I knew: I had to get some bees.
Mum’s chickens might not have ever made it off the ground, but surely hosting a bunch of teeny-tiny bees couldn’t be that hard. Besides, my friend from high school, Elyse, was a beekeeper, so she could show me the ropes. How complicated could it be?
I even fancied I’d look cute in my special suit, wielding my weird pre-industrial-revolution smoky thing. I’d take little jars of honey with gingham fabric on the lids to dinner parties with friends—maybe I’d sell it on the side of the road like a sweet, enterprising kid with a lemonade stand. Mum would've loved all that.
The notion was tantalising, definitely more excitement than I was accustomed to in my tired routine of Zoom calls and walks around my restricted radius. In a fit of titillated whim, I messaged Elyse, who was thrilled and very encouraging of my plan. ‘You’d be great at it,’ she said, ‘And a lot of the time, the bees will just be a box in your backyard you’ll hardly notice.’
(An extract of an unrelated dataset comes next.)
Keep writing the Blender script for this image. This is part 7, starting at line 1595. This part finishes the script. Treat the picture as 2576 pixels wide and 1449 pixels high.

Within a week, we were at the beekeeping supply store in Hornsby, and I was dropping around $1K beekeeping supplies. With that, the point of no return had passed, before I even had time to think about it properly. I’d used the last of my share of Mum’s estate on my apiary setup, having recently made a similar impulse purchase on a dodgy used car, which I’d imagined might also bring me some relief from the lockdowns we were going in and out of.
While there was some truth to Elyse’s optimistic remarks, and I still appreciate her supportive, enthusiastic energy, the idea that beekeeping is easy was… a tad misleading. I had to learn fast, through mistake after mistake, strange event after strange event, bee sting after bee sting.